--- REQUIRED WORK ---
Reproduce, word for word, every line from the first one down to the line containing "(.05, .2, .24), .1)), kind='structure')", and nothing else.

--- INFORMATION SUPPLIED ---
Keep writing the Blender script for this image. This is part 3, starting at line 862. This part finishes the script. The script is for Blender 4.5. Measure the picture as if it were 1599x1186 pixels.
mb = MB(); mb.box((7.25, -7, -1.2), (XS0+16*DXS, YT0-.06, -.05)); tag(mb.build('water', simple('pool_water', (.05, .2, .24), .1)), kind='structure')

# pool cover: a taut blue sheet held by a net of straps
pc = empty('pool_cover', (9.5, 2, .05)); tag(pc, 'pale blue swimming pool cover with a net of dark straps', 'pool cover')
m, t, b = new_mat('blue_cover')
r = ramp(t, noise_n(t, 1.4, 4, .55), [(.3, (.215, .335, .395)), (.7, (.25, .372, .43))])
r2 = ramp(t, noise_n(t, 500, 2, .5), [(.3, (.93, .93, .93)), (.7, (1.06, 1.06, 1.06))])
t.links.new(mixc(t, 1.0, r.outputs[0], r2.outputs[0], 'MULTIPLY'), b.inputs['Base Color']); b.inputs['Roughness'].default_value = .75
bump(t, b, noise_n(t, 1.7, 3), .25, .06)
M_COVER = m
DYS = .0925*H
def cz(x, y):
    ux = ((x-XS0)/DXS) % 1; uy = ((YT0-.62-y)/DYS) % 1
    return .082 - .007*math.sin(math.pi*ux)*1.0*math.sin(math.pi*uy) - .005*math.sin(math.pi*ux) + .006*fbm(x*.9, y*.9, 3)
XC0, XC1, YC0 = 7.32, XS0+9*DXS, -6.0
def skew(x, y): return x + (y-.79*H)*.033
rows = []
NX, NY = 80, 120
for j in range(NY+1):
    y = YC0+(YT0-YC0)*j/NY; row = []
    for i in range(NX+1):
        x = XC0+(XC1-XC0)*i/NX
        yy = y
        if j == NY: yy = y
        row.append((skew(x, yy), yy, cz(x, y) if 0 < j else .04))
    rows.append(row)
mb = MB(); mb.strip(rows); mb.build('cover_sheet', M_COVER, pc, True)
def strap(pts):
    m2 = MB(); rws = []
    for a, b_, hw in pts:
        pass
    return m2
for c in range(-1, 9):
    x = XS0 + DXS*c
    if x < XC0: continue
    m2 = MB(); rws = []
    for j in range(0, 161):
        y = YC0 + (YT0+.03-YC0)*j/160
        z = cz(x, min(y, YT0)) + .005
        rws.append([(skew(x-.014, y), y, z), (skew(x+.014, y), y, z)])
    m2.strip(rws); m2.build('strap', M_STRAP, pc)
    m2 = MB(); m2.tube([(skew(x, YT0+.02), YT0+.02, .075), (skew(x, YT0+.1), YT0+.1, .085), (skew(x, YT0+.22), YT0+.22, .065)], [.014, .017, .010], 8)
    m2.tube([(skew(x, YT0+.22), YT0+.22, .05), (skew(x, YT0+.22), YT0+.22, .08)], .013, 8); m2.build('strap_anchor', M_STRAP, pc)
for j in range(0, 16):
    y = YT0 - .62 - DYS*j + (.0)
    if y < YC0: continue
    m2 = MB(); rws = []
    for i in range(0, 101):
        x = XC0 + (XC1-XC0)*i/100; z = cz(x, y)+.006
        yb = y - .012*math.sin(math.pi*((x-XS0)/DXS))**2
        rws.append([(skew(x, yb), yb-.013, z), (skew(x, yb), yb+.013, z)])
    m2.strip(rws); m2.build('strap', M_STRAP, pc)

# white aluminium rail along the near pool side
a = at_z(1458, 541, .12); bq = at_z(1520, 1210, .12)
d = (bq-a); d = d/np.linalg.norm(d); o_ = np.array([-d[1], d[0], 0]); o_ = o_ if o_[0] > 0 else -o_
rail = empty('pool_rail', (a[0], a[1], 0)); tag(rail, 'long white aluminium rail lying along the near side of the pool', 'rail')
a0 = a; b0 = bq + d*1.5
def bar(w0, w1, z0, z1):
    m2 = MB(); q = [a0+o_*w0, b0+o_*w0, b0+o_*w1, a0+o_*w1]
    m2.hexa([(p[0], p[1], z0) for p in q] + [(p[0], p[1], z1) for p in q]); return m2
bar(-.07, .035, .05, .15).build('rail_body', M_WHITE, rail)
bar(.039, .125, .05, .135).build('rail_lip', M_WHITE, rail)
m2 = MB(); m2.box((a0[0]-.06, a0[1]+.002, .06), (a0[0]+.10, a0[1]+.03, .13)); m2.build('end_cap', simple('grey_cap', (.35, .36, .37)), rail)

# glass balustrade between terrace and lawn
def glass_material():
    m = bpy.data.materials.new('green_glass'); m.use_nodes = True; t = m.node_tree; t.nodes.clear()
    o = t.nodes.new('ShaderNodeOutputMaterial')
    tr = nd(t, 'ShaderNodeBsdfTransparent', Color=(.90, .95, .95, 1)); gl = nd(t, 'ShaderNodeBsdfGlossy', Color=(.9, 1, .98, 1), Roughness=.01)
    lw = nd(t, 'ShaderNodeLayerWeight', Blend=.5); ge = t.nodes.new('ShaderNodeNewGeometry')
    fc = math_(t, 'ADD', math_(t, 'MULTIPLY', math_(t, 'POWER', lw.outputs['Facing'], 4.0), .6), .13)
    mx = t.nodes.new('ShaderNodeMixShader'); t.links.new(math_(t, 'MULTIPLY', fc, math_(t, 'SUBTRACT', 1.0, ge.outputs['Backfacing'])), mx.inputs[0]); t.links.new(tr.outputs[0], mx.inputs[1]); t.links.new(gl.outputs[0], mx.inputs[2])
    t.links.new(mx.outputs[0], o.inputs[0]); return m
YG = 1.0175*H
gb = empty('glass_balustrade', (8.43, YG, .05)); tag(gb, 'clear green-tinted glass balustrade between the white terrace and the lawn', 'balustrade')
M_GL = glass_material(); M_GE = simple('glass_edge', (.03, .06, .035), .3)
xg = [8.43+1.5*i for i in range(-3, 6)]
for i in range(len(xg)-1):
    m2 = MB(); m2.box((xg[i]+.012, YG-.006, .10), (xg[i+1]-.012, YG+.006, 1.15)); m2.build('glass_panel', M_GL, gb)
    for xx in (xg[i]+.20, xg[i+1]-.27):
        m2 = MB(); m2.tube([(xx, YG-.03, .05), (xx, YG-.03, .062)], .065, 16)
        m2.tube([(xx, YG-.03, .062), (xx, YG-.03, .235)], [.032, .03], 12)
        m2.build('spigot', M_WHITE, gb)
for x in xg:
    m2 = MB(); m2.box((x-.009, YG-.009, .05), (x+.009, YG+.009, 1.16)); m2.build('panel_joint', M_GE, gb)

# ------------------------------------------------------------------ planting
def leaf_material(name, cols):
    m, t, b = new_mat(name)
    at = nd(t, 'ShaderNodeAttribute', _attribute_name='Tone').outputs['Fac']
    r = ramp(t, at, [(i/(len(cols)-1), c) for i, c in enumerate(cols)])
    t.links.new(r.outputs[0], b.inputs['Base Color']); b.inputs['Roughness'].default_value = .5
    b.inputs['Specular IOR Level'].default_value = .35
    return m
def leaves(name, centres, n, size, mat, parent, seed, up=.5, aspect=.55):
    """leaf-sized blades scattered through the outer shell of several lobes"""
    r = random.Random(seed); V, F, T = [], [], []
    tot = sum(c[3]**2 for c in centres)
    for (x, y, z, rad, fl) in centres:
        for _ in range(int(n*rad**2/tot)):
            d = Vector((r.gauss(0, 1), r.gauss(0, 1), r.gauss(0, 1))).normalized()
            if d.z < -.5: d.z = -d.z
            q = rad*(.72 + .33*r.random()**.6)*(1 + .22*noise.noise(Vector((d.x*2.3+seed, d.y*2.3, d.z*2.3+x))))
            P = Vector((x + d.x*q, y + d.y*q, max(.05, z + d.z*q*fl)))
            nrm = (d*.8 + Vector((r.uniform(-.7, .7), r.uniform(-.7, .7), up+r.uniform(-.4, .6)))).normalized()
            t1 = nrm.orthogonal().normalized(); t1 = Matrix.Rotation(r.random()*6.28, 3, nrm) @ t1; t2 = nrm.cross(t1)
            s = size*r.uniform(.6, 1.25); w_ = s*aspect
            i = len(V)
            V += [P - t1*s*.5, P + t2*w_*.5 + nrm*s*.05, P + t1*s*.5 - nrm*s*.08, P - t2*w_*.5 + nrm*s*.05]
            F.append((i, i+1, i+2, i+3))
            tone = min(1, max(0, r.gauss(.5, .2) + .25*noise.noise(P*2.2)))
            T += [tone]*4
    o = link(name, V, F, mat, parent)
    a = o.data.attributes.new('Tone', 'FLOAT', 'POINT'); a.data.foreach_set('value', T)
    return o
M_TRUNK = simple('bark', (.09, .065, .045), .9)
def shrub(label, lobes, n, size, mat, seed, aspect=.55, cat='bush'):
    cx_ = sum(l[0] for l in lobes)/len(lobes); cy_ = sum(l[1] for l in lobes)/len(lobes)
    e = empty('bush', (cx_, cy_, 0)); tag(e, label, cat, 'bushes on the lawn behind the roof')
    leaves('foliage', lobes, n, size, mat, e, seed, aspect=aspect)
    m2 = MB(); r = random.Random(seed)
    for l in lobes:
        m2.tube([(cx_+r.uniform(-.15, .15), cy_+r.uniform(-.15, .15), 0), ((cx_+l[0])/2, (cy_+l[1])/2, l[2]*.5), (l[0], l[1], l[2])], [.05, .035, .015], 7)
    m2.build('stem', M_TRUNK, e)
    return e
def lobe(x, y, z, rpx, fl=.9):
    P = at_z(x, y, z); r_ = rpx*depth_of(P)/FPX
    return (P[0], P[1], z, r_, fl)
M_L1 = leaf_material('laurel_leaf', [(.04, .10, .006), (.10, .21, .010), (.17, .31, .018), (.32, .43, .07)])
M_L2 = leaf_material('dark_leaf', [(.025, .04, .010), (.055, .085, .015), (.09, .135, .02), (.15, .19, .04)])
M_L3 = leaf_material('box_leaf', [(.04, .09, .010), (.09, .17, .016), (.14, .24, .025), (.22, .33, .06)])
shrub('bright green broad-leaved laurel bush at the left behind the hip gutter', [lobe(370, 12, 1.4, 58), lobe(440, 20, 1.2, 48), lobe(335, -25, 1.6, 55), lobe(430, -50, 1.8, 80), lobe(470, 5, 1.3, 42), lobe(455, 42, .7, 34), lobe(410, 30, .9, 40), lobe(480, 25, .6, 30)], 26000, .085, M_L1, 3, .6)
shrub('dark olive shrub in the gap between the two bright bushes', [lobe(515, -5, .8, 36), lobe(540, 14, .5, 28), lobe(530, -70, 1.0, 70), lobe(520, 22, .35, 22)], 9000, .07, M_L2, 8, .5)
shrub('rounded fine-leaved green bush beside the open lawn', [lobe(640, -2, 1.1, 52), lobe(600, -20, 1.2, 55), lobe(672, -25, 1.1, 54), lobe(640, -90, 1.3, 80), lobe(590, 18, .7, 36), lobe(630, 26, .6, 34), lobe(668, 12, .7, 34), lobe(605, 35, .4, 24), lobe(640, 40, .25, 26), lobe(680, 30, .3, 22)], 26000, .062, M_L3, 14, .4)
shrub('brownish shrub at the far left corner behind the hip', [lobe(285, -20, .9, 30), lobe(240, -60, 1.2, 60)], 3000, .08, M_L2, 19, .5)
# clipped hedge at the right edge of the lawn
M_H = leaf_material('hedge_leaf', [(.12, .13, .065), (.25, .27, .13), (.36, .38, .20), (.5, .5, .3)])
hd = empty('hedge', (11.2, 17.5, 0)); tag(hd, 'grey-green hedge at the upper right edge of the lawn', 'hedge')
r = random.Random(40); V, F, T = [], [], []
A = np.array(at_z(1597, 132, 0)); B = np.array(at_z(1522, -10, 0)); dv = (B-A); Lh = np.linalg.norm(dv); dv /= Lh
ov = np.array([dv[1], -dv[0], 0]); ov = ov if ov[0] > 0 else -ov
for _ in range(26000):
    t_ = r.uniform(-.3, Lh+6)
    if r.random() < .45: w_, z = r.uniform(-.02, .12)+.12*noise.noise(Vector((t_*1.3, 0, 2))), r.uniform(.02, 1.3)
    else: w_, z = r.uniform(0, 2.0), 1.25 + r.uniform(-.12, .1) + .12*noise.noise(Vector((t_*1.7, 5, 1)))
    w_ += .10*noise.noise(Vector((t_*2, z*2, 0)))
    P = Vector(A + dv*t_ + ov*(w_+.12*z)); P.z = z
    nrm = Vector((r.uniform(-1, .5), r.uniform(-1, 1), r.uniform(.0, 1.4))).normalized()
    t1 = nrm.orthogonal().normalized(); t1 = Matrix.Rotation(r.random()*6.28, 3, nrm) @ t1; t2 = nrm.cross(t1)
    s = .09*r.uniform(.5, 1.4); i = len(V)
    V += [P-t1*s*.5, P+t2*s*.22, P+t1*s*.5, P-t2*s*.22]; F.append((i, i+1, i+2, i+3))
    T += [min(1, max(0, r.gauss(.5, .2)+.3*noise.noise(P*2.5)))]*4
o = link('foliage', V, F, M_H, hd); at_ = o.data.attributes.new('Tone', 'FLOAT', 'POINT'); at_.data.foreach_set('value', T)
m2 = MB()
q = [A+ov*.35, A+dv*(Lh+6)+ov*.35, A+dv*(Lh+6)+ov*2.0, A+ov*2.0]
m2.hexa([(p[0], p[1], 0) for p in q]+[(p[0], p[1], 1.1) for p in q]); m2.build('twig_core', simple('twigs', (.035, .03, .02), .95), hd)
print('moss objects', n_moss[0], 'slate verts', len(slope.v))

--- SOLUTION BELOW ---
Keep writing the Blender script for this image. This is part 3, starting at line 862. This part finishes the script. The script is for Blender 4.5. Measure the picture as if it were 1599x1186 pixels.
mb = MB(); mb.box((7.25, -7, -1.2), (XS0+16*DXS, YT0-.06, -.05)); tag(mb.build('water', simple('pool_water', (.05, .2, .24), .1)), kind='structure')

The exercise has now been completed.